I found two books recently that are quite interesting. The first is a book of all great wines (from France) written by Anthony Réal in 1887. This is an origianl copy simply titled ‘Les Grands Vins – Curiosités Historiques’.

He speaks about the many merits of the traditions and terroir of France, but also of the dedication of the vigneron, the winegrower/maker. He compares regions and speaks about some regions that get little press in our times. Some of the old drinking songs and songs which were sang in the vineyards get a bit of mention as well. Altogether, a great read for something light and fun.

The second book by Henri Drouot is also an original copy written in 1925 and is titled La Côte-D’Or under the series Collection Des Départments et Pays de France.
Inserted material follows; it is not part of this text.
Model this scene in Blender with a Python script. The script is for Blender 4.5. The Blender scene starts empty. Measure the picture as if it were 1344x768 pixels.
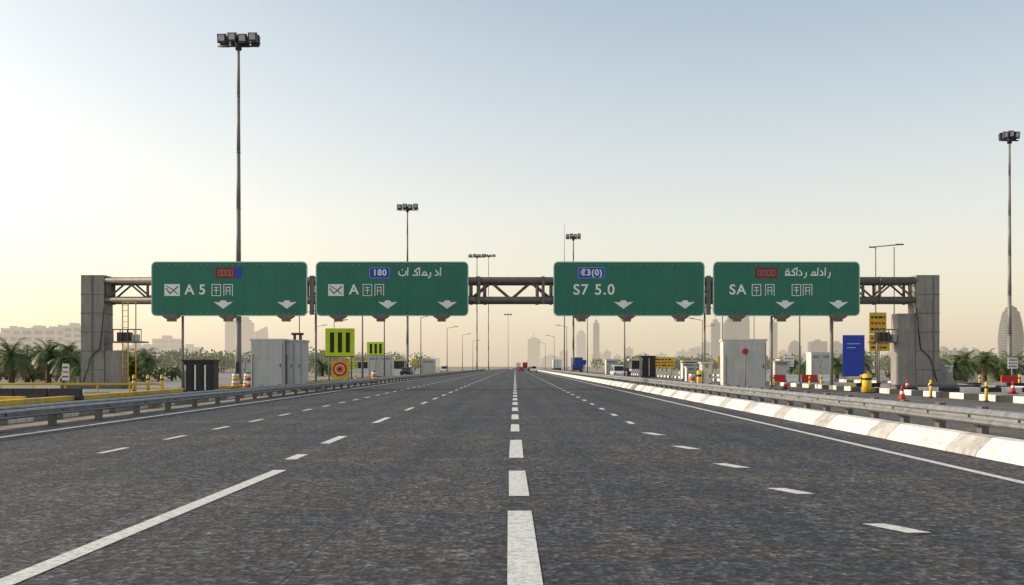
import bpy, math, random
from mathutils import Vector, Matrix
random.seed(7)
R=random.Random(11)
sc=bpy.context.scene
C=sc.collection

# ------------------------------------------------ materials
def newmat(name):
    m=bpy.data.materials.new(name); m.use_nodes=True
    return m, m.node_tree.nodes, m.node_tree.links, m.node_tree.nodes['Principled BSDF']
_mc={}
def mat(name,col,rough=0.6,metal=0.0,var=0.18,scale=3.0,bump=0.0,dirt=0.0):
    if name in _mc: return _mc[name]
    m,N,L,b=newmat(name)
    tc=N.new('ShaderNodeTexCoord'); n=N.new('ShaderNodeTexNoise')
    n.inputs['Scale'].default_value=scale; n.inputs['Detail'].default_value=6
    n.inputs['Roughness'].default_value=0.65
    L.new(tc.outputs['Object'],n.inputs['Vector'])
    r=N.new('ShaderNodeValToRGB')
    r.color_ramp.elements[0].position=0.3; r.color_ramp.elements[1].position=0.7
    a=1-var; c=1+var*0.6
    r.color_ramp.elements[0].color=(col[0]*a,col[1]*a,col[2]*a,1)
    r.color_ramp.elements[1].color=(min(1,col[0]*c),min(1,col[1]*c),min(1,col[2]*c),1)
    L.new(n.outputs['Fac'],r.inputs['Fac']); out=r.outputs['Color']
    if dirt>0:   # vertical rain streaks
        mp=N.new('ShaderNodeMapping'); mp.inputs['Scale'].default_value=(5,5,0.35); L.new(tc.outputs['Object'],mp.inputs['Vector'])
        n2=N.new('ShaderNodeTexNoise'); n2.inputs['Scale'].default_value=1.5; n2.inputs['Detail'].default_value=5; L.new(mp.outputs[0],n2.inputs['Vector'])
        r2=N.new('ShaderNodeValToRGB'); r2.color_ramp.elements[0].position=0.35; r2.color_ramp.elements[1].position=0.6
        q=1-dirt; r2.color_ramp.elements[0].color=(q,q*0.97,q*0.92,1); r2.color_ramp.elements[1].color=(1,1,1,1)
        L.new(n2.outputs['Fac'],r2.inputs['Fac'])
        x=N.new('ShaderNodeMix'); x.data_type='RGBA'; x.blend_type='MULTIPLY'; x.inputs['Factor'].default_value=1
        L.new(out,x.inputs['A']); L.new(r2.outputs['Color'],x.inputs['B']); out=x.outputs['Result']
    L.new(out,b.inputs['Base Color'])
    b.inputs['Roughness'].default_value=rough; b.inputs['Metallic'].default_value=metal
    if bump>0:
        bp=N.new('ShaderNodeBump'); bp.inputs['Strength'].default_value=bump
        L.new(n.outputs['Fac'],bp.inputs['Height']); L.new(bp.outputs['Normal'],b.inputs['Normal'])
    _mc[name]=m
    return m
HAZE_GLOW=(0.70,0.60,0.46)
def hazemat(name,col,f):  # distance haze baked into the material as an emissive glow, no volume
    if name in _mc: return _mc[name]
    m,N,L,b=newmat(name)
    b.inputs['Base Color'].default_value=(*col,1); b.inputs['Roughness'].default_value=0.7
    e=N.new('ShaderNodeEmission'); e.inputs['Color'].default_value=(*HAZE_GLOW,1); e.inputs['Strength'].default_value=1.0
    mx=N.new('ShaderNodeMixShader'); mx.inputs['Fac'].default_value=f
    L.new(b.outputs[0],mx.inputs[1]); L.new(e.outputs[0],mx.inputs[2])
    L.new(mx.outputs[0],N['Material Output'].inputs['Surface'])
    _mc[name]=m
    return m

def asphalt(name,c0,c1,rough=0.75,bump=0.6,sheen=0.35,agg=(0.5,2.2),fs=9,vs=17):
    m,N,L,b=newmat(name)
    g=N.new('ShaderNodeNewGeometry')
    fine=N.new('ShaderNodeTexNoise'); fine.inputs['Scale'].default_value=fs; fine.inputs['Detail'].default_value=7; fine.inputs['Roughness'].default_value=0.92
    vor=N.new('ShaderNodeTexVoronoi'); vor.inputs['Scale'].default_value=vs
    mid=N.new('ShaderNodeTexNoise'); mid.inputs['Scale'].default_value=2.2; mid.inputs['Detail'].default_value=6; mid.inputs['Roughness'].default_value=0.8
    big=N.new('ShaderNodeTexNoise'); big.inputs['Scale'].default_value=0.3; big.inputs['Detail'].default_value=5; big.inputs['Roughness'].default_value=0.6
    mp=N.new('ShaderNodeMapping'); mp.inputs['Scale'].default_value=(1.6,0.035,1)
    st=N.new('ShaderNodeTexNoise'); st.inputs['Scale'].default_value=1.0; st.inputs['Detail'].default_value=4
    mp2=N.new('ShaderNodeMapping'); mp2.inputs['Scale'].default_value=(0.05,0.55,1)
    cr=N.new('ShaderNodeTexNoise'); cr.inputs['Scale'].default_value=1.0; cr.inputs['Detail'].default_value=5
    for n in (fine,vor,mid,big): L.new(g.outputs['Position'],n.inputs['Vector'])
    L.new(g.outputs['Position'],mp.inputs['Vector']); L.new(mp.outputs[0],st.inputs['Vector'])
    L.new(g.outputs['Position'],mp2.inputs['Vector']); L.new(mp2.outputs[0],cr.inputs['Vector'])
    def ramp(src,p0,p1,a,c):
        r=N.new('ShaderNodeValToRGB'); r.color_ramp.elements[0].position=p0; r.color_ramp.elements[1].position=p1
        r.color_ramp.elements[0].color=(*a,1); r.color_ramp.elements[1].color=(*c,1); L.new(src,r.inputs['Fac']); return r.outputs['Color']
    def mul(a,c):
        x=N.new('ShaderNodeMix'); x.data_type='RGBA'; x.blend_type='MULTIPLY'; x.inputs['Factor'].default_value=1
        L.new(a,x.inputs['A']); L.new(c,x.inputs['B']); return x.outputs['Result']
    o=ramp(fine.outputs['Fac'],0.43,0.58,c0,c1)
    sx=N.new('ShaderNodeSeparateColor'); L.new(vor.outputs['Color'],sx.inputs[0])
    ag=N.new('ShaderNodeMapRange'); ag.inputs['To Min'].default_value=agg[0]; ag.inputs['To Max'].default_value=agg[1]
    pw=N.new('ShaderNodeMath'); pw.operation='POWER'; pw.inputs[1].default_value=2.4; L.new(sx.outputs[0],pw.inputs[0]); L.new(pw.outputs[0],ag.inputs['Value'])
    cc=N.new('ShaderNodeCombineColor'); 
    for i in range(3): L.new(ag.outputs[0],cc.inputs[i])
    o=mul(o,cc.outputs[0])
    o=mul(o,ramp(big.outputs['Fac'],0.32,0.72,(0.72,0.75,0.82),(1.3,1.22,1.1)))
    o=mul(o,ramp(st.outputs['Fac'],0.35,0.66,(0.74,0.77,0.82),(1.22,1.18,1.1)))
    o=mul(o,ramp(mid.outputs['Fac'],0.38,0.62,(0.76,0.78,0.81),(1.25,1.22,1.17)))
    o=mul(o,ramp(cr.outputs['Fac'],0.52,0.68,(1,1,1),(1.45,1.28,1.05)))
    L.new(o,b.inputs['Base Color'])
    b.inputs['Roughness'].default_value=rough
    b.inputs['Specular IOR Level'].default_value=sheen
    ad=N.new('ShaderNodeMath'); ad.operation='ADD'
    L.new(fine.outputs['Fac'],ad.inputs[0]); L.new(vor.outputs['Distance'],ad.inputs[1])
    bp=N.new('ShaderNodeBump'); bp.inputs['Strength'].default_value=bump; bp.inputs['Distance'].default_value=0.035
    L.new(ad.outputs[0],bp.inputs['Height']); L.new(bp.outputs['Normal'],b.inputs['Normal'])
    return m
def paint(name,col,wear=0.5):
    m,N,L,b=newmat(name)
    g=N.new('ShaderNodeNewGeometry')
    n=N.new('ShaderNodeTexNoise'); n.inputs['Scale'].default_value=12; n.inputs['Detail'].default_value=9; n.inputs['Roughness'].default_value=0.92
    L.new(g.outputs['Position'],n.inputs['Vector'])
    r=N.new('ShaderNodeValToRGB'); r.color_ramp.elements[0].position=0.39; r.color_ramp.elements[1].position=0.53
    r.color_ramp.elements[0].color=(0.28,0.28,0.275,1); r.color_ramp.elements[1].color=(*col,1)
    L.new(n.outputs['Fac'],r.inputs['Fac']); L.new(r.outputs['Color'],b.inputs['Base Color'])
    b.inputs['Roughness'].default_value=0.7
    return m

M_road=asphalt('road_asphalt',(0.020,0.0225,0.030),(0.110,0.116,0.132),bump=0.8)
M_side=asphalt('service_asphalt',(0.08,0.08,0.08),(0.17,0.165,0.155),bump=0.3,agg=(.8,1.2))
M_tar=mat('tar',(0.016,0.016,0.018),0.5,0,0.3,5)
M_paint=paint('road_paint',(0.72,0.72,0.69))
M_sand=mat('sandy_ground',(0.31,0.265,0.205),0.95,0,0.35,0.25)
M_conc=mat('concrete',(0.29,0.28,0.26),0.85,0,0.18,1.3,0.1,0.18)
M_concd=mat('concrete_dark',(0.15,0.145,0.135),0.85,0,0.25,1.3,0.1)
M_wconc=mat('painted_concrete_white',(0.74,0.73,0.70),0.75,0,0.25,2.5,0.1,0.25)
M_gconc=mat('painted_concrete_grey',(0.46,0.455,0.44),0.8,0,0.3,2.5,0.1,0.2)
M_blk=mat('black_paint',(0.02,0.02,0.022),0.6,0,0.4,3)
M_yel=mat('yellow_paint',(0.72,0.46,0.03),0.55,0,0.2,2)
M_galv=mat('galvanised_steel',(0.31,0.32,0.33),0.5,0.5,0.35,4)
M_galvd=mat('dull_steel',(0.17,0.155,0.135),0.6,0.3,0.3,2)
M_dark=mat('dark_metal',(0.05,0.05,0.055),0.5,0.4,0.3,3)
M_pole=mat('pole_steel',(0.22,0.21,0.20),0.6,0.1,0.2,1)
M_glass=mat('lamp_glass',(0.45,0.47,0.5),0.15,0,0.1,2)
M_green=mat('sign_green',(0.006,0.165,0.108),0.36,0,0.12,0.8,0,0.05)
M_white=mat('sign_white',(0.82,0.84,0.82),0.45,0,0.06,2)
M_edge=mat('sign_edge',(0.46,0.66,0.58),0.45,0,0.1,2)
M_joint=mat('sign_joint',(0.005,0.115,0.075),0.5)
M_blue=mat('sign_blue',(0.012,0.045,0.42),0.4,0,0.15,2)
M_red=mat('sign_red',(0.20,0.018,0.012),0.4,0,0.3,6)
M_lime=mat('sign_lime',(0.62,0.84,0.02),0.45,0,0.1,2)
M_orange=mat('orange_plastic',(0.78,0.16,0.02),0.5,0,0.15,2)
M_cab=mat('cabinet_grey',(0.50,0.51,0.50),0.55,0,0.1,1.2,0,0.08)
M_cabl=mat('cabinet_light',(0.64,0.645,0.63),0.55,0,0.1,1.2,0,0.08)
M_trunk=mat('palm_trunk',(0.12,0.085,0.055),0.95,0,0.4,8)
M_frond=mat('palm_frond',(0.08,0.13,0.025),0.55,0,0.45,3)
M_frondd=mat('palm_frond_dry',(0.14,0.13,0.04),0.7,0,0.4,3)
M_leaf=mat('tree_leaf',(0.085,0.12,0.04),0.7,0,0.5,0.4)
M_carw=mat('car_white',(0.7,0.7,0.7),0.3,0,0.05,1)
M_carr=mat('car_red',(0.4,0.02,0.02),0.3,0,0.05,1)
M_card=mat('car_dark',(0.03,0.035,0.05),0.3,0,0.05,1)
M_carb=mat('car_blue',(0.02,0.06,0.3),0.3,0,0.05,1)
M_wind=mat('window_glass',(0.02,0.025,0.03),0.1,0,0.1,1)
M_tyre=mat('tyre_rubber',(0.02,0.02,0.02),0.9,0,0.1,1)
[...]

Now this is an amazing book. Not two weeks before finding this book in Nuits Saint Georges, I saw a reprint from the 60’s that was displayed in a book shop’s window that sold just before I decided to enquire about it. The book sold for a lofty sum. I bought my original for 10€.
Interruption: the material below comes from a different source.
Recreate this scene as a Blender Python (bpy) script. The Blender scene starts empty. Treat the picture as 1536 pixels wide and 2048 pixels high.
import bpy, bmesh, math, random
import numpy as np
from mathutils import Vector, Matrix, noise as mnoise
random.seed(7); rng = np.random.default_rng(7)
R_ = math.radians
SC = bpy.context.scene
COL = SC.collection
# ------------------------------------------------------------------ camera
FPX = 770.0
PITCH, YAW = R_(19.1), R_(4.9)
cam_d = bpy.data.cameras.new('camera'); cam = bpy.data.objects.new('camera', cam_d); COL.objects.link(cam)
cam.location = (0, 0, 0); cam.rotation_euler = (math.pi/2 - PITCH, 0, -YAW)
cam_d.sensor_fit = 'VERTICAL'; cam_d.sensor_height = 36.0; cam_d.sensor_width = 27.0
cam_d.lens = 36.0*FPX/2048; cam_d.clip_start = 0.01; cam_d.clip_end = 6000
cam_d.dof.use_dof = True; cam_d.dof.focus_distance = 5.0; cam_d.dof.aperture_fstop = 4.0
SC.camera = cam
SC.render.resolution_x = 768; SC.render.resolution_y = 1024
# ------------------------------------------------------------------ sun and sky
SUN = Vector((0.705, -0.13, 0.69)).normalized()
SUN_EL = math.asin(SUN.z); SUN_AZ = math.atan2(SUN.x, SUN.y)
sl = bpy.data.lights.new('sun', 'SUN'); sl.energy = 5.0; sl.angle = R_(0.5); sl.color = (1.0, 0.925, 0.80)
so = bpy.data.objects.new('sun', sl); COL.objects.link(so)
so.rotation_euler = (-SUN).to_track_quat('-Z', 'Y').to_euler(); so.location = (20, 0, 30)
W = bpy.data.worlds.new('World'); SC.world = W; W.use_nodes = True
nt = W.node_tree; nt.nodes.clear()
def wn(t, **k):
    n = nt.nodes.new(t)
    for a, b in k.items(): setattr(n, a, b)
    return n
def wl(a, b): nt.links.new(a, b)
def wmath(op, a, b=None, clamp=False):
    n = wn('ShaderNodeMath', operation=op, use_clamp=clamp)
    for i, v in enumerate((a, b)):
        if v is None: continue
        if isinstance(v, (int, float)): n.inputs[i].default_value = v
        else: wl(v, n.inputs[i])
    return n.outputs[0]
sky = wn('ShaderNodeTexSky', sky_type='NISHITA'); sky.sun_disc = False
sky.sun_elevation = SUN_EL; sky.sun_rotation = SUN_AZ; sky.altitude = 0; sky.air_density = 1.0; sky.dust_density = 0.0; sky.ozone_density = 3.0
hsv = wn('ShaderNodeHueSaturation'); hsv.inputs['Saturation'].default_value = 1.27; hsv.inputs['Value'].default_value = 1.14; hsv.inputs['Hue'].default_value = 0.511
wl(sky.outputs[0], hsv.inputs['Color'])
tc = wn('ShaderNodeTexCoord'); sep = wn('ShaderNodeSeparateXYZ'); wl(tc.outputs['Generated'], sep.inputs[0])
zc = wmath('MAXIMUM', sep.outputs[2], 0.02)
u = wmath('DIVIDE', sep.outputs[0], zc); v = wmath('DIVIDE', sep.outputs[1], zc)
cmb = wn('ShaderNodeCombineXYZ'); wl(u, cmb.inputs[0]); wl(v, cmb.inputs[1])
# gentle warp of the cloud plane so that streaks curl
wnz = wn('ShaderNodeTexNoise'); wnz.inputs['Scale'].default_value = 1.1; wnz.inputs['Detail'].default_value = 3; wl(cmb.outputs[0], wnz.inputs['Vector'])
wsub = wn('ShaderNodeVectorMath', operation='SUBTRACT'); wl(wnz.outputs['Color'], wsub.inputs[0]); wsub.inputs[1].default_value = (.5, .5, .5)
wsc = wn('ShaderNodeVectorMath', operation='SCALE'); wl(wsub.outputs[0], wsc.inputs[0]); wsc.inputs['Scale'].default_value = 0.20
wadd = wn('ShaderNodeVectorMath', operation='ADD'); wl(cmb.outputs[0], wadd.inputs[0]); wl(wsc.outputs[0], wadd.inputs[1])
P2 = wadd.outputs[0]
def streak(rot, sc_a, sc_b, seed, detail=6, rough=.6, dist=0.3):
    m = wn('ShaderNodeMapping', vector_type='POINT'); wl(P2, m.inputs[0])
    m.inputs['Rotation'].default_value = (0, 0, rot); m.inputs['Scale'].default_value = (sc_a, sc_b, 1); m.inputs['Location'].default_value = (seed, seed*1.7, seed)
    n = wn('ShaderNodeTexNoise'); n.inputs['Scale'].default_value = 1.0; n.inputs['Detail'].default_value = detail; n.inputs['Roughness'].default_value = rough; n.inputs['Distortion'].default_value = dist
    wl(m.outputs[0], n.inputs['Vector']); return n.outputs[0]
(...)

This book is quite a piece as it not only goes into detail about winemaking traditions, modern (for the early 20th century) techniques, but also offers a mice collection of photos of the region, maps, geological details, statistics showing population trends in Dijon and Beaune, other exports made in the region, and a wealth of other historical hems such as other proposed names of the department.

This has got to be my favorite book by just a hair over the Clive Coates book I used to lug around when I first learned about wine. I still love my Coates book. This book just comes to life with the food, roads, sights, history and tradition that are so special and all too difficult to communicate to someone that has yet to visit the Côte d’Or.

I have yet to read all of the book of course. There is a lot of information to digest and it is in French afterall, I have a long way to go to becoming fluent. But books like these that capture interest are one of the best ways to connect the sounds you hear during the day to words and phrases on paper.

Another part of interest, the book notes a post fermentation maceration of three weeks with aging in barrel for four years on wines of quality and 18 months on ordinary wines withdour rackings in total. This is truly a great book.